__Stated problem__. Give back the full listing, character for character, with no pictures.

__Material provided__.
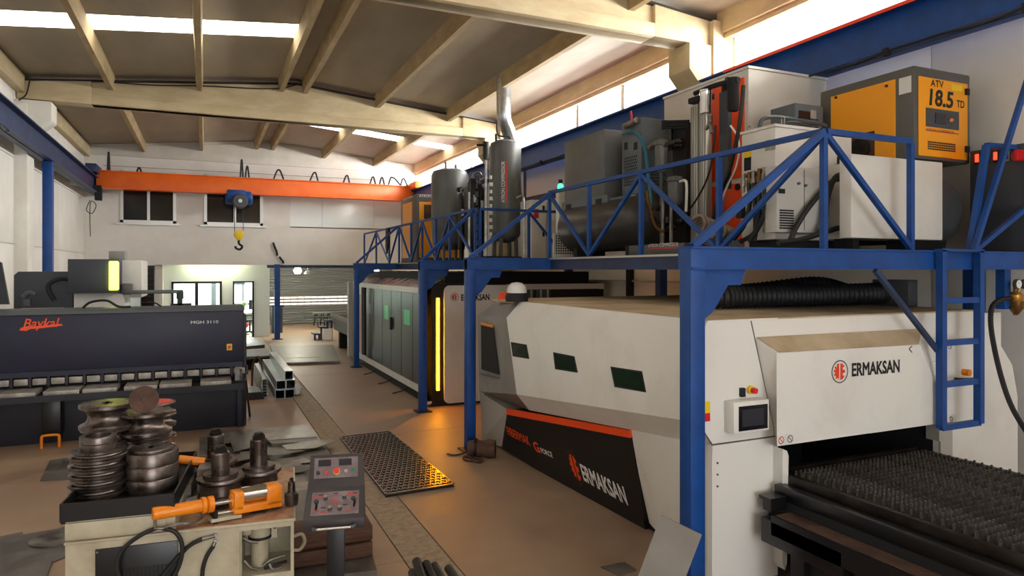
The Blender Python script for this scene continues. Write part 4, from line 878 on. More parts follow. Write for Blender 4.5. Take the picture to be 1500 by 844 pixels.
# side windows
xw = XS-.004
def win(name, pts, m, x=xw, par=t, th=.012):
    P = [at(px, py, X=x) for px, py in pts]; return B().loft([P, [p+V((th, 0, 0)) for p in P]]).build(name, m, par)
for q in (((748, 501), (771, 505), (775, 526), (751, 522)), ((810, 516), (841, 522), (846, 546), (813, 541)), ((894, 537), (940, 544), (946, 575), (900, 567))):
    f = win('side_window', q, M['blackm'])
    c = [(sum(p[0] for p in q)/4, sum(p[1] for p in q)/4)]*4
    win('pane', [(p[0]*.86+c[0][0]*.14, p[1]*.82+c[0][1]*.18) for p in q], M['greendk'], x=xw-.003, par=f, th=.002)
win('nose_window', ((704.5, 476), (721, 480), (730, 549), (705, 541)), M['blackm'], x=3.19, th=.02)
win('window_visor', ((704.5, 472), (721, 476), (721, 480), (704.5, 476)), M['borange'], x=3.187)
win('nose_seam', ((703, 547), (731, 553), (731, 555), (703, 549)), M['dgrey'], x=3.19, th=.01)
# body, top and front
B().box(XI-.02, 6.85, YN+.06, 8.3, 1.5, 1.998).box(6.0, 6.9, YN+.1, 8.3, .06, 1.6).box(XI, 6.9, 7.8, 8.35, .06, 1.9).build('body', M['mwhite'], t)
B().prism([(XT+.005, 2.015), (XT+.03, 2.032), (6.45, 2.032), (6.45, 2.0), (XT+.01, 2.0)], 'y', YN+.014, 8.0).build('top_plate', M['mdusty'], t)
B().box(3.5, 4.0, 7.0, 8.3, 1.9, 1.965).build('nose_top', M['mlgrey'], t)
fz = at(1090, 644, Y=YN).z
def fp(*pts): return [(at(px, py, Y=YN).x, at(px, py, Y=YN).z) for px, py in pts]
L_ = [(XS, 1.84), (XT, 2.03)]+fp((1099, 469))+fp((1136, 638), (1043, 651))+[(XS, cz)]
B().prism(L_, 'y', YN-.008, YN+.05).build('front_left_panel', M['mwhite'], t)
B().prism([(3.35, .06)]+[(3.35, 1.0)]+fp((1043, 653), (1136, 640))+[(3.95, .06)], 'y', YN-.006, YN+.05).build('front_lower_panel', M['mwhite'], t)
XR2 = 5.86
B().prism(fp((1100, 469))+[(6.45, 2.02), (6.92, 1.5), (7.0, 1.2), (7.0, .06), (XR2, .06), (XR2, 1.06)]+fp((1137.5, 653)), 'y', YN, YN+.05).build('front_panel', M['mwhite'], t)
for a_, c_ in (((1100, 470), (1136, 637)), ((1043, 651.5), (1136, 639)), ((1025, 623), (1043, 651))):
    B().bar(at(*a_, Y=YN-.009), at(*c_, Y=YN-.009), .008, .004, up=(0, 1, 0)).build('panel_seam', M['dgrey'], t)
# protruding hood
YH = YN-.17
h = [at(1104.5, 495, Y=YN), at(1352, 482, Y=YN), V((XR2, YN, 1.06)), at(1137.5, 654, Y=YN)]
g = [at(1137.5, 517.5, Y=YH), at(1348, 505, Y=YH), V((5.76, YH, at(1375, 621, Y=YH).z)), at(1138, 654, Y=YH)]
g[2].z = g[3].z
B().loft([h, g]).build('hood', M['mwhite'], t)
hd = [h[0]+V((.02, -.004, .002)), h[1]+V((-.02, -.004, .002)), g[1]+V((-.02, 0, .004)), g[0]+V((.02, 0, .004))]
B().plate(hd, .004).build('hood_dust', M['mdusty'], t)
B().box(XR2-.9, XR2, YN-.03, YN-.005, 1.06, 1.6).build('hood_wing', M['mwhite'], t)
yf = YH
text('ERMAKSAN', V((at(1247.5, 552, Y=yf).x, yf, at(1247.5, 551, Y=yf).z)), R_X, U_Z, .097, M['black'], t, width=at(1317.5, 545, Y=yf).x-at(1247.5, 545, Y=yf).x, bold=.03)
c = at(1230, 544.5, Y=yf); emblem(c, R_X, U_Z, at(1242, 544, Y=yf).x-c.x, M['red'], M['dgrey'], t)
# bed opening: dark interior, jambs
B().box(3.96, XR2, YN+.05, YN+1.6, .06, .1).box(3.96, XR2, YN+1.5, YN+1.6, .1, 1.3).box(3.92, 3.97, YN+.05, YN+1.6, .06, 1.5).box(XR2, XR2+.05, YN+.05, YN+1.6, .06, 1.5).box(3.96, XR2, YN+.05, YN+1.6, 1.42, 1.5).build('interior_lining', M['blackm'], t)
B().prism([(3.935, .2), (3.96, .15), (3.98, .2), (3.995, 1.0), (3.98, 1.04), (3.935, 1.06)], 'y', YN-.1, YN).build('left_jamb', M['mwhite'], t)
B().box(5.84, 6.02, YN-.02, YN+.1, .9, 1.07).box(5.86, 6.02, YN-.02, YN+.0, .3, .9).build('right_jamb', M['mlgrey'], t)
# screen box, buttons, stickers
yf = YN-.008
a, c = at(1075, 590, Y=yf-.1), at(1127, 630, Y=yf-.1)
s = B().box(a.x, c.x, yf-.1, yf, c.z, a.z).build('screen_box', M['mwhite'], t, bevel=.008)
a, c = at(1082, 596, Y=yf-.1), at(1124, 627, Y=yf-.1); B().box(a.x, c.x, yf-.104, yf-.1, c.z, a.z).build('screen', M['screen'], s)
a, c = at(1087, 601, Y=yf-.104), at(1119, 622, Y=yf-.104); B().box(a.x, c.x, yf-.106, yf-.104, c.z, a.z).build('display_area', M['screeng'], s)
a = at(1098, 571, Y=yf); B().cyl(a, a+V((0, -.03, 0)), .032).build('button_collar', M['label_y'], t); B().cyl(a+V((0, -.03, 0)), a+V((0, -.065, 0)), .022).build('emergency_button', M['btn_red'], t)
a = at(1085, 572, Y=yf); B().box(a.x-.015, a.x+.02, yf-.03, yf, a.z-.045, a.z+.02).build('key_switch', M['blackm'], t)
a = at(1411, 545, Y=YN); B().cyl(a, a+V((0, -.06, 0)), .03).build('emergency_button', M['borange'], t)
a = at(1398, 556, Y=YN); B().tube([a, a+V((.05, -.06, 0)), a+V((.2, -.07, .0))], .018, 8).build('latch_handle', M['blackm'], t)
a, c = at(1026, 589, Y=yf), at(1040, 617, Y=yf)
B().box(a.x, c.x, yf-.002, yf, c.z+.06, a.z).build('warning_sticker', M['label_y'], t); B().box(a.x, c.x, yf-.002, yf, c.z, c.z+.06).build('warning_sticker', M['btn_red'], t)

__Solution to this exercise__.
The Blender Python script for this scene continues. Write part 4, from line 878 on. More parts follow. Write for Blender 4.5. Take the picture to be 1500 by 844 pixels.
# side windows
xw = XS-.004
def win(name, pts, m, x=xw, par=t, th=.012):
    P = [at(px, py, X=x) for px, py in pts]; return B().loft([P, [p+V((th, 0, 0)) for p in P]]).build(name, m, par)
for q in (((748, 501), (771, 505), (775, 526), (751, 522)), ((810, 516), (841, 522), (846, 546), (813, 541)), ((894, 537), (940, 544), (946, 575), (900, 567))):
    f = win('side_window', q, M['blackm'])
    c = [(sum(p[0] for p in q)/4, sum(p[1] for p in q)/4)]*4
    win('pane', [(p[0]*.86+c[0][0]*.14, p[1]*.82+c[0][1]*.18) for p in q], M['greendk'], x=xw-.003, par=f, th=.002)
win('nose_window', ((704.5, 476), (721, 480), (730, 549), (705, 541)), M['blackm'], x=3.19, th=.02)
win('window_visor', ((704.5, 472), (721, 476), (721, 480), (704.5, 476)), M['borange'], x=3.187)
win('nose_seam', ((703, 547), (731, 553), (731, 555), (703, 549)), M['dgrey'], x=3.19, th=.01)
# body, top and front
B().box(XI-.02, 6.85, YN+.06, 8.3, 1.5, 1.998).box(6.0, 6.9, YN+.1, 8.3, .06, 1.6).box(XI, 6.9, 7.8, 8.35, .06, 1.9).build('body', M['mwhite'], t)
B().prism([(XT+.005, 2.015), (XT+.03, 2.032), (6.45, 2.032), (6.45, 2.0), (XT+.01, 2.0)], 'y', YN+.014, 8.0).build('top_plate', M['mdusty'], t)
B().box(3.5, 4.0, 7.0, 8.3, 1.9, 1.965).build('nose_top', M['mlgrey'], t)
fz = at(1090, 644, Y=YN).z
def fp(*pts): return [(at(px, py, Y=YN).x, at(px, py, Y=YN).z) for px, py in pts]
L_ = [(XS, 1.84), (XT, 2.03)]+fp((1099, 469))+fp((1136, 638), (1043, 651))+[(XS, cz)]
B().prism(L_, 'y', YN-.008, YN+.05).build('front_left_panel', M['mwhite'], t)
B().prism([(3.35, .06)]+[(3.35, 1.0)]+fp((1043, 653), (1136, 640))+[(3.95, .06)], 'y', YN-.006, YN+.05).build('front_lower_panel', M['mwhite'], t)
XR2 = 5.86
B().prism(fp((1100, 469))+[(6.45, 2.02), (6.92, 1.5), (7.0, 1.2), (7.0, .06), (XR2, .06), (XR2, 1.06)]+fp((1137.5, 653)), 'y', YN, YN+.05).build('front_panel', M['mwhite'], t)
for a_, c_ in (((1100, 470), (1136, 637)), ((1043, 651.5), (1136, 639)), ((1025, 623), (1043, 651))):
    B().bar(at(*a_, Y=YN-.009), at(*c_, Y=YN-.009), .008, .004, up=(0, 1, 0)).build('panel_seam', M['dgrey'], t)
# protruding hood
YH = YN-.17
h = [at(1104.5, 495, Y=YN), at(1352, 482, Y=YN), V((XR2, YN, 1.06)), at(1137.5, 654, Y=YN)]
g = [at(1137.5, 517.5, Y=YH), at(1348, 505, Y=YH), V((5.76, YH, at(1375, 621, Y=YH).z)), at(1138, 654, Y=YH)]
g[2].z = g[3].z
B().loft([h, g]).build('hood', M['mwhite'], t)
hd = [h[0]+V((.02, -.004, .002)), h[1]+V((-.02, -.004, .002)), g[1]+V((-.02, 0, .004)), g[0]+V((.02, 0, .004))]
B().plate(hd, .004).build('hood_dust', M['mdusty'], t)
B().box(XR2-.9, XR2, YN-.03, YN-.005, 1.06, 1.6).build('hood_wing', M['mwhite'], t)
yf = YH
text('ERMAKSAN', V((at(1247.5, 552, Y=yf).x, yf, at(1247.5, 551, Y=yf).z)), R_X, U_Z, .097, M['black'], t, width=at(1317.5, 545, Y=yf).x-at(1247.5, 545, Y=yf).x, bold=.03)
c = at(1230, 544.5, Y=yf); emblem(c, R_X, U_Z, at(1242, 544, Y=yf).x-c.x, M['red'], M['dgrey'], t)
# bed opening: dark interior, jambs
B().box(3.96, XR2, YN+.05, YN+1.6, .06, .1).box(3.96, XR2, YN+1.5, YN+1.6, .1, 1.3).box(3.92, 3.97, YN+.05, YN+1.6, .06, 1.5).box(XR2, XR2+.05, YN+.05, YN+1.6, .06, 1.5).box(3.96, XR2, YN+.05, YN+1.6, 1.42, 1.5).build('interior_lining', M['blackm'], t)
B().prism([(3.935, .2), (3.96, .15), (3.98, .2), (3.995, 1.0), (3.98, 1.04), (3.935, 1.06)], 'y', YN-.1, YN).build('left_jamb', M['mwhite'], t)
B().box(5.84, 6.02, YN-.02, YN+.1, .9, 1.07).box(5.86, 6.02, YN-.02, YN+.0, .3, .9).build('right_jamb', M['mlgrey'], t)
# screen box, buttons, stickers
yf = YN-.008
a, c = at(1075, 590, Y=yf-.1), at(1127, 630, Y=yf-.1)
s = B().box(a.x, c.x, yf-.1, yf, c.z, a.z).build('screen_box', M['mwhite'], t, bevel=.008)
a, c = at(1082, 596, Y=yf-.1), at(1124, 627, Y=yf-.1); B().box(a.x, c.x, yf-.104, yf-.1, c.z, a.z).build('screen', M['screen'], s)
a, c = at(1087, 601, Y=yf-.104), at(1119, 622, Y=yf-.104); B().box(a.x, c.x, yf-.106, yf-.104, c.z, a.z).build('display_area', M['screeng'], s)
a = at(1098, 571, Y=yf); B().cyl(a, a+V((0, -.03, 0)), .032).build('button_collar', M['label_y'], t); B().cyl(a+V((0, -.03, 0)), a+V((0, -.065, 0)), .022).build('emergency_button', M['btn_red'], t)
a = at(1085, 572, Y=yf); B().box(a.x-.015, a.x+.02, yf-.03, yf, a.z-.045, a.z+.02).build('key_switch', M['blackm'], t)
a = at(1411, 545, Y=YN); B().cyl(a, a+V((0, -.06, 0)), .03).build('emergency_button', M['borange'], t)
a = at(1398, 556, Y=YN); B().tube([a, a+V((.05, -.06, 0)), a+V((.2, -.07, .0))], .018, 8).build('latch_handle', M['blackm'], t)
a, c = at(1026, 589, Y=yf), at(1040, 617, Y=yf)
B().box(a.x, c.x, yf-.002, yf, c.z+.06, a.z).build('warning_sticker', M['label_y'], t); B().box(a.x, c.x, yf-.002, yf, c.z, c.z+.06).build('warning_sticker', M['btn_red'], t)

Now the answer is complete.